Trouble is the Anywheres (in Goodhart’s estimation, 20-25% of the population), control the narrative of the media. That’s how a pensioner waving a Union Jack or a Trump voter with a stars and stripes t-shirt becomes a xenophobic, racist, troglodytic embarrassment.

Embarrassment is what the Anywhere elites feel at the very concept of the Nation State. By now, according to progressive doctrine, we should have evolved into a Star Trekian utopia where Uhura and Sulu have control of the bridge and Kirk softly intones kumbaya in the background. Warp speed ahead to a time of no races, no nations, and no conflict.

This brings us back to the Moon.
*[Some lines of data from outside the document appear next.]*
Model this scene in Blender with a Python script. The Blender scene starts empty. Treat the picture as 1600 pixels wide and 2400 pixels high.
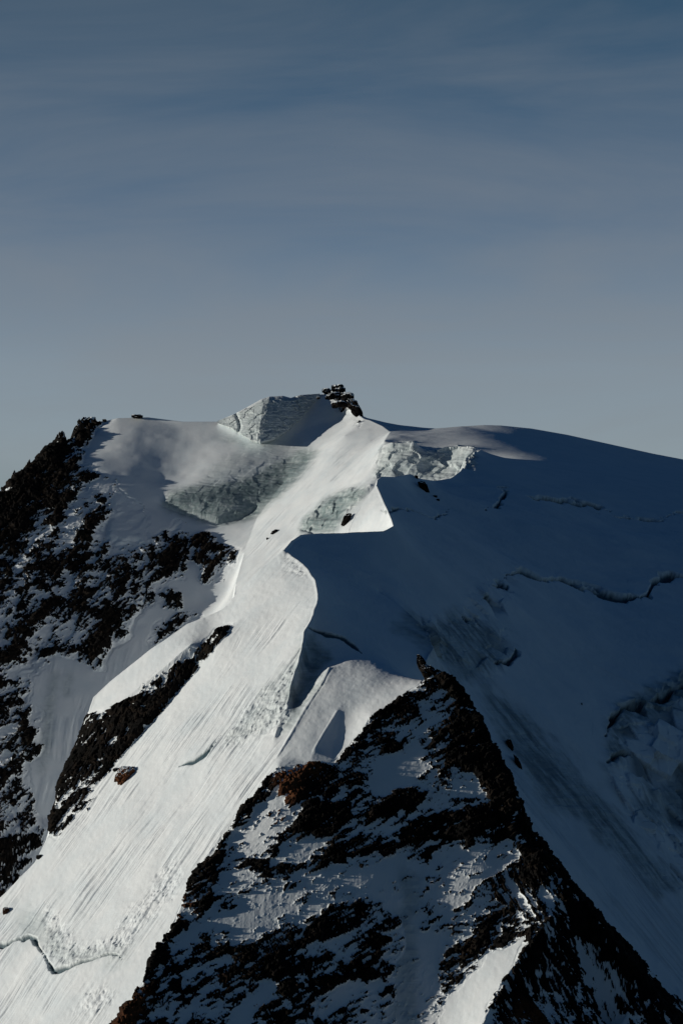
import bpy, math, random
import numpy as np
from mathutils import Vector
from mathutils.geometry import delaunay_2d_cdt

# ------------------------------------------------------------------ scene, camera, sky, sun
C = bpy.context.scene
F_PX, CX, YH = 6000.0, 784.0, 1500.0          # focal length / centre / horizon of the photo, in its pixels (1568 x 2352)
SUN_EL, SUN_AZ = math.radians(5.8), math.radians(2.2)    # low sun, far left, a touch towards the camera
S = Vector((-math.cos(SUN_EL)*math.cos(SUN_AZ), -math.cos(SUN_EL)*math.sin(SUN_AZ), math.sin(SUN_EL)))

cam = bpy.data.cameras.new('camera'); cam_o = bpy.data.objects.new('camera', cam)
C.collection.objects.link(cam_o); C.camera = cam_o
cam_o.rotation_euler = (math.radians(90), 0, 0)
cam.sensor_fit = 'VERTICAL'; cam.sensor_height = 36.0
cam.lens = F_PX/2352*36.0
cam.shift_y = (YH-1176)/2352.0
cam.clip_start = 1.0; cam.clip_end = 80000.0

C.view_settings.view_transform = 'Standard'; C.view_settings.look = 'None'
C.view_settings.gamma = 1.0; C.view_settings.exposure = 0.0

sun = bpy.data.lights.new('sun', 'SUN'); sun.energy = 3.6; sun.angle = math.radians(0.5)
sun.color = (1.0, 0.945, 0.82)
sun_o = bpy.data.objects.new('sun', sun); C.collection.objects.link(sun_o)
sun_o.rotation_euler = S.to_track_quat('Z', 'Y').to_euler()

W = bpy.data.worlds.new('World'); C.world = W; W.use_nodes = True
nt = W.node_tree; nd = nt.nodes; nd.clear()
def N(t, **k):
    n = nd.new(t)
    for a, b in k.items(): setattr(n, a, b)
    return n
L = nt.links.new
sky = N('ShaderNodeTexSky', sky_type='NISHITA', sun_disc=False, sun_elevation=SUN_EL,
        altitude=3800.0, air_density=0.9, dust_density=0.6, ozone_density=2.0)
sky.sun_rotation = math.atan2(S.x, S.y)
tc = N('ShaderNodeTexCoord')
mp = N('ShaderNodeMapping'); mp.inputs['Scale'].default_value = (1.7, 1.7, 8.0); mp.inputs['Rotation'].default_value = (0.0, 0.16, 0.0)
L(tc.outputs['Generated'], mp.inputs['Vector'])
nz = N('ShaderNodeTexNoise'); nz.inputs['Scale'].default_value = 2.6; nz.inputs['Detail'].default_value = 9.0
nz.inputs['Roughness'].default_value = 0.58; nz.inputs['Distortion'].default_value = 0.5
L(mp.outputs['Vector'], nz.inputs['Vector'])
cr = N('ShaderNodeValToRGB'); cr.color_ramp.elements[0].position = 0.36; cr.color_ramp.elements[1].position = 0.66
cr.color_ramp.elements[0].color = (0, 0, 0, 1); cr.color_ramp.elements[1].color = (1, 1, 1, 1)
L(nz.outputs['Fac'], cr.inputs['Fac'])
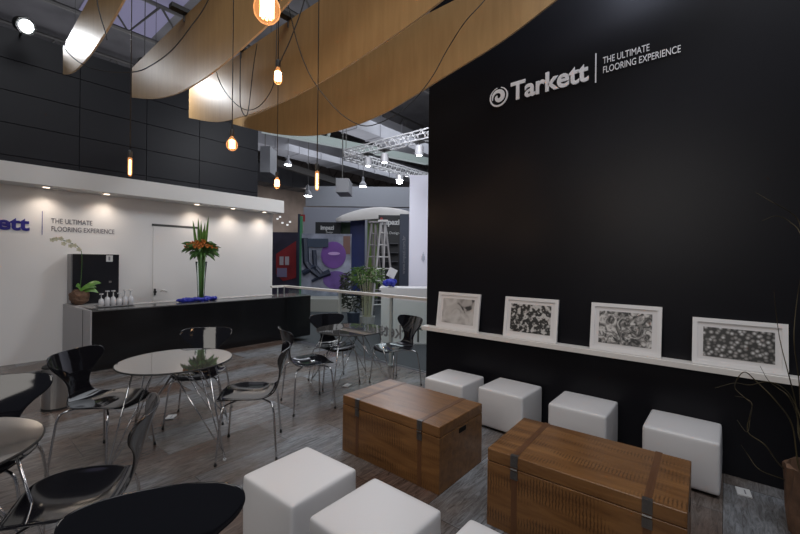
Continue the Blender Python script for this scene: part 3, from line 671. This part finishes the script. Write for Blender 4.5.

Ryan Gosling should stick to looking prettier than most the women I’ve slept with. The moon landing was precisely about "countries and borders". Two in particular. The U.S of A and the Soviet Union. The landing was the crowning achievement, not to mention the victory lap (orbit?), of the American experiment.

Nation states matter beyond mere geographic markers; they embody the values and ideas of humanity. Sometimes opposing ones. The U.S.A and the U.S.S.R were (are) both "proposition nations" literally founded on principles – the U.S from its inception, the U.S.S.R from the early days of the communist revolution. The clash of these principles – individualistic capitalism and collectivist communism – reached its zenith in the cold war and the final play-offs, the grand final, of that was the space race.

Somewhat ironically, the moon landing did depend on Big Government action. The total government spend was 25.4 billion dollars (about 150 billion today). However, the bulk of this went to existing private contractors like I.B.M and General Motors. The engine of private enterprise got the U.S to the moon as sure as rocket fuel did.

So, when Armstrong claimed his Luna stroll was "one giant leap for mankind" (he fluffed the line, missing the 'a' before man, but imagine the stage fright, only the whole of humanity listening), he was of course speaking of a transcendent moment for all of us clothed bipedal primates.

But little Rubio is also right.

American exceptionalism got us there.

American exceptionalism – the good (Pax Americana, free markets) the bad (internet porn – hey my wife reads this) and the indifferent (Dunkin’Donuts, Kim Kardashian) – contrasted with the monochrome misery of the Soviet slave-state.

Both nation states.

One amplified the human spirit so that for the first time we felt no longer bound to this planet and the other almost crushed it beneath bread queues, gulags and Ladas.